╭─ PROVIDED INFORMATION

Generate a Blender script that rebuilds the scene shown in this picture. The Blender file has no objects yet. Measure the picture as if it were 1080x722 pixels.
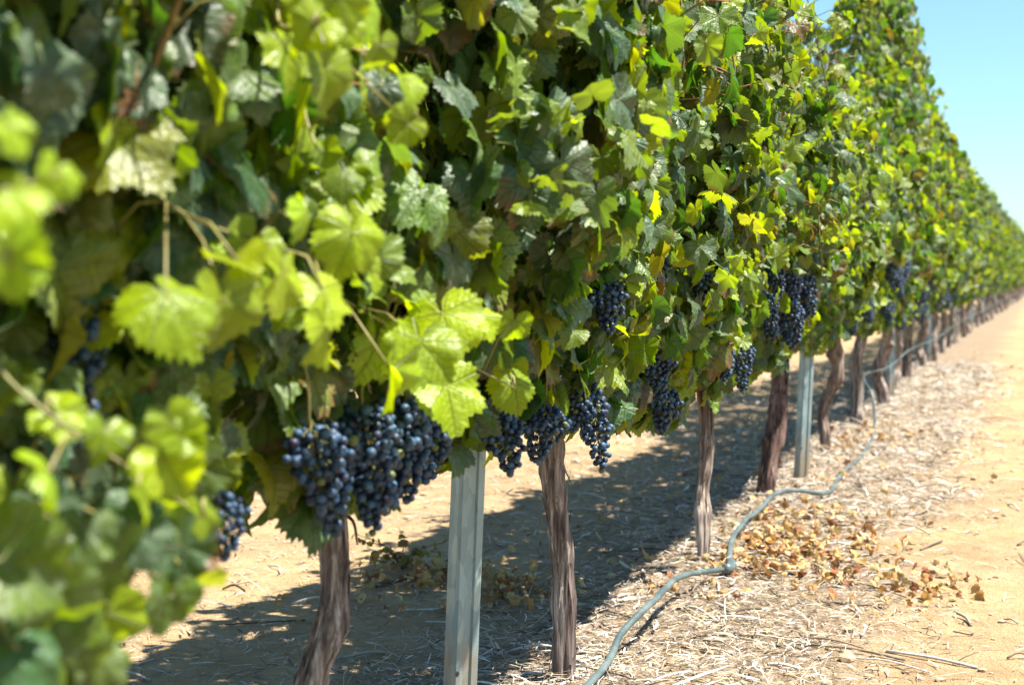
import bpy, bmesh, math
import numpy as np
from math import radians, sin, cos, pi
from mathutils import Quaternion

scene = bpy.context.scene
COL = scene.collection

# ------------------------------------------------------------------ camera, sky, sun, exposure
cam_data = bpy.data.cameras.new("camera")
cam = bpy.data.objects.new("camera", cam_data)
COL.objects.link(cam)
cam_data.sensor_width = 36.0
cam_data.lens = 53.33
cam_data.clip_start = 0.05
cam_data.clip_end = 6000
cam.location = (0, 0, 0.85)
cam.rotation_euler = (radians(90 - 2.54), 0, radians(19.11))
cam_data.dof.use_dof = True
cam_data.dof.focus_distance = 3.05
cam_data.dof.aperture_fstop = 5.3
scene.camera = cam

SUN_EL, SUN_AZ = 64.5, 8.0          # azimuth measured from +X towards +Y
sd = np.array([cos(radians(SUN_EL)) * cos(radians(SUN_AZ)), cos(radians(SUN_EL)) * sin(radians(SUN_AZ)), sin(radians(SUN_EL))])
world = bpy.data.worlds.new("World")
scene.world = world
world.use_nodes = True
wn, wl = world.node_tree.nodes, world.node_tree.links
bg = wn["Background"]
sky = wn.new("ShaderNodeTexSky")
sky.sky_type = 'NISHITA'
sky.sun_disc = False
sky.sun_elevation = radians(SUN_EL)
sky.sun_rotation = radians(90 - SUN_AZ)
sky.air_density = 1.0
sky.dust_density = 0.5
sky.ozone_density = 2.0
tint = wn.new("ShaderNodeMix"); tint.data_type = 'RGBA'; tint.blend_type = 'MULTIPLY'
tint.inputs[0].default_value = 1.0; tint.inputs[7].default_value = (0.78, 1.0, 1.0, 1)
wl.new(sky.outputs[0], tint.inputs[6]); wl.new(tint.outputs[2], bg.inputs[0])
bg.inputs[1].default_value = 0.062

sun_data = bpy.data.lights.new("sun", 'SUN')
sun = bpy.data.objects.new("sun", sun_data)
COL.objects.link(sun)
sun_data.energy = 5.0
sun_data.angle = radians(0.55)
sun_data.color = (1.0, 0.94, 0.84)
sun.location = tuple(sd * 30)
sun.rotation_euler = (0, radians(90 - SUN_EL), radians(SUN_AZ))

scene.view_settings.view_transform = 'Standard'
scene.view_settings.look = 'None'
scene.view_settings.gamma = 1.0
scene.view_settings.exposure = 1.7
scene.render.engine = 'CYCLES'
scene.cycles.max_bounces = 7
scene.cycles.diffuse_bounces = 4
scene.cycles.glossy_bounces = 2
scene.cycles.transmission_bounces = 5
scene.cycles.caustics_reflective = False
scene.cycles.caustics_refractive = False

# ------------------------------------------------------------------ helpers
def tag(o, label=None, cat=None, group=None, kind=None):
    if label: o["label"] = label
    if cat: o["category"] = cat
    if group: o["group"] = group
    if kind: o["kind"] = kind
    return o

def empty(name, loc, rz=0.0):
    o = bpy.data.objects.new(name, None)
    COL.objects.link(o)
    o.location = loc
    o.rotation_euler = (0, 0, rz)
    o.empty_display_size = 0.1
    return o

def copy_tree(o, parent=None):
    c = o.copy()
    COL.objects.link(c)
    c.parent = parent
    for ch in list(o.children):
        copy_tree(ch, c)
    return c

class MB:
    """collects vertex / triangle arrays, then links them as one mesh object"""
    def __init__(s):
        s.v, s.f, s.c, s.u, s.m, s.n = [], [], [], [], [], 0
    def add(s, v, f, col=(1, 1, 1, 1), uv=None, mat=0):
        v = np.asarray(v, float); f = np.asarray(f, int)
        k = len(v)
        s.v.append(v); s.f.append(f + s.n); s.n += k
        c = np.asarray(col, float)
        s.c.append(np.broadcast_to(c, (k, 4)) if c.ndim == 1 else c)
        s.u.append(np.zeros((k, 2)) if uv is None else uv)
        s.m.append(np.full(len(f), mat))
    def mesh(s, name, mats, smooth=True):
        v = np.concatenate(s.v); f = np.concatenate(s.f); c = np.concatenate(s.c); u = np.concatenate(s.u); mi = np.concatenate(s.m)
        me = bpy.data.meshes.new(name)
        me.vertices.add(len(v)); me.vertices.foreach_set("co", v.astype(np.float32).ravel())
        nf = len(f)
        me.loops.add(nf * 3); me.loops.foreach_set("vertex_index", f.astype(np.int32).ravel())
        me.polygons.add(nf)
        me.polygons.foreach_set("loop_start", np.arange(0, nf * 3, 3, dtype=np.int32))
        me.polygons.foreach_set("material_index", mi.astype(np.int32))
        me.polygons.foreach_set("use_smooth", np.full(nf, smooth))
        me.update(calc_edges=True)
        uvl = me.uv_layers.new(name="UVMap")
        uvl.data.foreach_set("uv", u[f.ravel()].astype(np.float32).ravel())
        ca = me.color_attributes.new("tint", 'FLOAT_COLOR', 'POINT')
        ca.data.foreach_set("color", c.astype(np.float32).ravel())
        for m in (mats if isinstance(mats, (list, tuple)) else [mats]):
            me.materials.append(m)
        me.validate()
        return me
    def build(s, name, mats, parent=None, loc=(0, 0, 0), smooth=True):
        return link(name, s.mesh(name, mats, smooth), parent, loc)

def link(name, me, parent=None, loc=(0, 0, 0), rot=(0, 0, 0), sc=1.0):
    o = bpy.data.objects.new(name, me)
    COL.objects.link(o)
    o.parent = parent
    o.location = loc; o.rotation_euler = rot; o.scale = (sc, sc, sc)
    return o

def norm(v):
    return v / (np.linalg.norm(v, axis=-1, keepdims=True) + 1e-9)

def catmull(pts, k=8):
    p = np.asarray(pts, float)
    p = np.vstack([2 * p[0] - p[1], p, 2 * p[-1] - p[-2]])
    out = []
    for i in range(1, len(p) - 2):
        for t in np.arange(k) / k:
            a, b, c, d = p[i - 1], p[i], p[i + 1], p[i + 2]
            out.append(0.5 * (2 * b + (c - a) * t + (2 * a - 5 * b + 4 * c - d) * t * t + (3 * b - a - 3 * c + d) * t ** 3))
    out.append(p[-2])
    return np.array(out)

def tube(path, rad, sides=6, radfun=None):
    path = np.asarray(path, float); n = len(path)
    rad = np.broadcast_to(np.asarray(rad, float), (n,))
    tan = norm(np.gradient(path, axis=0))
    ref = np.array([0.31, 0.17, 0.93]) if abs(tan[0] @ np.array([0.31, 0.17, 0.93])) < 0.8 else np.array([1.0, 0.1, 0.05])
    a0 = norm(np.cross(np.broadcast_to(ref, (n, 3)), tan)); b0 = np.cross(tan, a0)
    th = np.arange(sides) / sides * 2 * pi
    R = rad[:, None] * (np.ones((n, sides)) if radfun is None else radfun(np.arange(n)[:, None], th[None, :]))
    v = path[:, None, :] + R[..., None] * (np.cos(th)[None, :, None] * a0[:, None, :] + np.sin(th)[None, :, None] * b0[:, None, :])
    v = v.reshape(-1, 3)
    i = np.arange(n - 1)[:, None] * sides; j = np.arange(sides)[None, :]; j2 = (j + 1) % sides
    q = np.stack([i + j, i + j2, i + sides + j2, i + sides + j], -1).reshape(-1, 4)
    f = np.vstack([q[:, [0, 1, 2]], q[:, [0, 2, 3]]])
    e = len(v)
    v = np.vstack([v, path[0], path[-1]])
    jj = np.arange(sides); jn = (jj + 1) % sides
    f = np.vstack([f, np.stack([np.full(sides, e), jn, jj], 1), np.stack([np.full(sides, e + 1), (n - 1) * sides + jj, (n - 1) * sides + jn], 1)])
    return v, f

_nr = np.random.default_rng(77)
_NK = [(_nr.uniform(-1, 1, 3) * s, _nr.uniform(0, 6.28), 1.0 / s ** 0.6) for s in (1.3, 2.1, 3.2, 4.7, 7.0, 10.5) for _ in range(3)]
def noise(p, f=1.0):
    p = np.asarray(p, float) * f
    r = 0; w = 0
    for k, ph, a in _NK:
        r = r + a * np.sin(p @ k * 2.2 + ph); w += a
    return r / w * 2.0

# ------------------------------------------------------------------ materials
class N:
    def __init__(s, name):
        s.m = bpy.data.materials.new(name); s.m.use_nodes = True
        s.t = s.m.node_tree; s.t.nodes.clear()
        s.out = s.t.nodes.new("ShaderNodeOutputMaterial")
    def node(s, typ, **kw):
        n = s.t.nodes.new(typ)
        for k, v in kw.items(): setattr(n, k, v)
        return n
    def put(s, sock, val):
        if isinstance(val, bpy.types.NodeSocket): s.t.links.new(val, sock)
        else: sock.default_value = val
    def math(s, op, a, b=0.0, c=0.0, clamp=False):
        n = s.node("ShaderNodeMath", operation=op, use_clamp=clamp)
        s.put(n.inputs[0], a); s.put(n.inputs[1], b); s.put(n.inputs[2], c)
        return n.outputs[0]
    def mix(s, fac, a, b, blend='MIX'):
        n = s.node("ShaderNodeMix", data_type='RGBA', blend_type=blend, clamp_factor=True)
        s.put(n.inputs[0], fac); s.put(n.inputs[6], a); s.put(n.inputs[7], b)
        return n.outputs[2]
    def ramp(s, fac, stops):
        n = s.node("ShaderNodeValToRGB")
        e = n.color_ramp.elements
        while len(e) < len(stops): e.new(0.5)
        for i, (p, c) in enumerate(stops):
            e[i].position = p; e[i].color = c if len(c) == 4 else (*c, 1)
        s.put(n.inputs[0], fac)
        return n.outputs[0]
    def range(s, v, a, b, c=0.0, d=1.0):
        n = s.node("ShaderNodeMapRange", interpolation_type='SMOOTHSTEP')
        s.put(n.inputs[0], v); s.put(n.inputs[1], a); s.put(n.inputs[2], b); s.put(n.inputs[3], c); s.put(n.inputs[4], d)
        return n.outputs[0]
    def noise(s, vec, scale, detail=4, rough=0.55, out=0):
        n = s.node("ShaderNodeTexNoise")
        if vec is not None: s.put(n.inputs["Vector"], vec)
        n.inputs["Scale"].default_value = scale; n.inputs["Detail"].default_value = detail; n.inputs["Roughness"].default_value = rough
        return n.outputs[out]
    def voro(s, vec, scale, out="Distance", feature='F1'):
        n = s.node("ShaderNodeTexVoronoi", feature=feature)
        if vec is not None: s.put(n.inputs["Vector"], vec)
        n.inputs["Scale"].default_value = scale
        return n.outputs[out]
    def mapping(s, vec, scale=(1, 1, 1), rot=(0, 0, 0)):
        n = s.node("ShaderNodeMapping"); s.put(n.inputs[0], vec)
        n.inputs["Scale"].default_value = scale; n.inputs["Rotation"].default_value = rot
        return n.outputs[0]
    def coord(s, which="Object"):
        return s.node("ShaderNodeTexCoord").outputs[which]
    def attr(s, name="tint"):
        return s.node("ShaderNodeAttribute", attribute_name=name)
    def bump(s, h, strength=0.5, dist=0.01, normal=None):
        n = s.node("ShaderNodeBump"); n.inputs["Strength"].default_value = strength; n.inputs["Distance"].default_value = dist
        s.put(n.inputs["Height"], h)
        if normal is not None: s.put(n.inputs["Normal"], normal)
        return n.outputs[0]
    def bsdf(s, color, rough=0.7, normal=None, metallic=0.0, spec=0.5):
        n = s.node("ShaderNodeBsdfPrincipled")
        s.put(n.inputs["Base Color"], color); s.put(n.inputs["Roughness"], rough); s.put(n.inputs["Metallic"], metallic)
        s.put(n.inputs["Specular IOR Level"], spec)
        if normal is not None: s.put(n.inputs["Normal"], normal)
        return n.outputs[0]
    def done(s, shader):
        s.t.links.new(shader, s.out.inputs[0]); return s.m

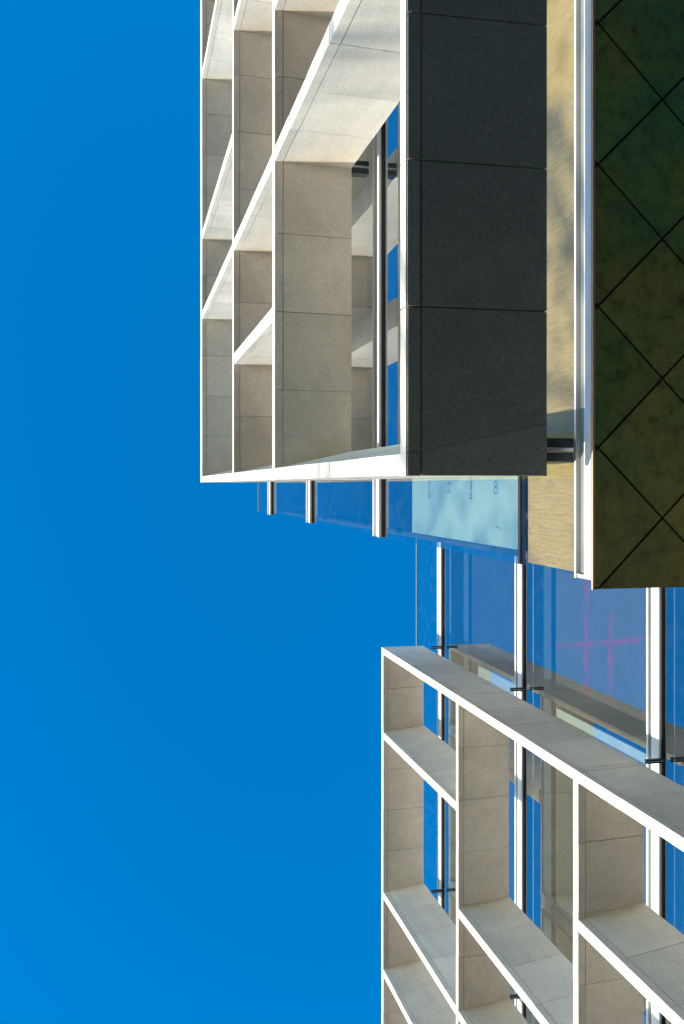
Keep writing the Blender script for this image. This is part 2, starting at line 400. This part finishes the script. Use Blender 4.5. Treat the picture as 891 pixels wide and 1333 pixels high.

╰─

All lines from the start of the entries through the one with "from mathutils import Quaternion" are to be output exactly; omit the pictures.

EXPECTED ANSWER =
Generate a Blender script that rebuilds the scene shown in this picture. The Blender file has no objects yet. Measure the picture as if it were 1080x722 pixels.
import bpy, bmesh, math
import numpy as np
from math import radians, sin, cos, pi
from mathutils import Quaternion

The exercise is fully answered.